As in a journey, evolutionary leadership is about discovery - and creating value at every step along the way. It's about people and culture and the unexpected value that comes from engagement and conversation.

As today’s leaders, we have to face the task of managing expectations on this level that world leaders like Churchill and Ghandi faced at a different transitional moments in time. The Internet has given us a global reach and with it, the responsibilities to lead social as well as economic development. We cannot change the course of this direction. We cannot continue to prepare leaders with skills that serve the past. Leaders need skills that serve the present and the future. We need to broaden the scope of our dialogue to include people in community with one another, and not just as consumers in a sellers market. Different game, different context, different focus, different requirements, different expectations.

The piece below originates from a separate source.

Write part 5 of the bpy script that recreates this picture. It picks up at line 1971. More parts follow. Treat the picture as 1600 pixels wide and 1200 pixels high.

What are you doing to create value in new ways in the context of people as citizens and not just consumers? How do we establish the new value parameters as we transit from an economy driven by money as the major currency of trade into an economy driven by knowledge as the currency of trade? What is the real identity supporting this new face of business? What is the identity of the new leaders today? Until we figure this out, we don’t know how to engage. We also don’t know whom to follow. How do we develop strategies to cope with this fast speed of change?

The impact of this means we have to focus on the health, education and welfare of our citizens and not just on those who can afford to buy something. Knowledge as currency changes everything. Knowledge as currency changes the whole game.

Could it be that each of us becomes responsible to become an evolutionary leader in each of own communities, sharing our expertise and opening a new kind of dialogue?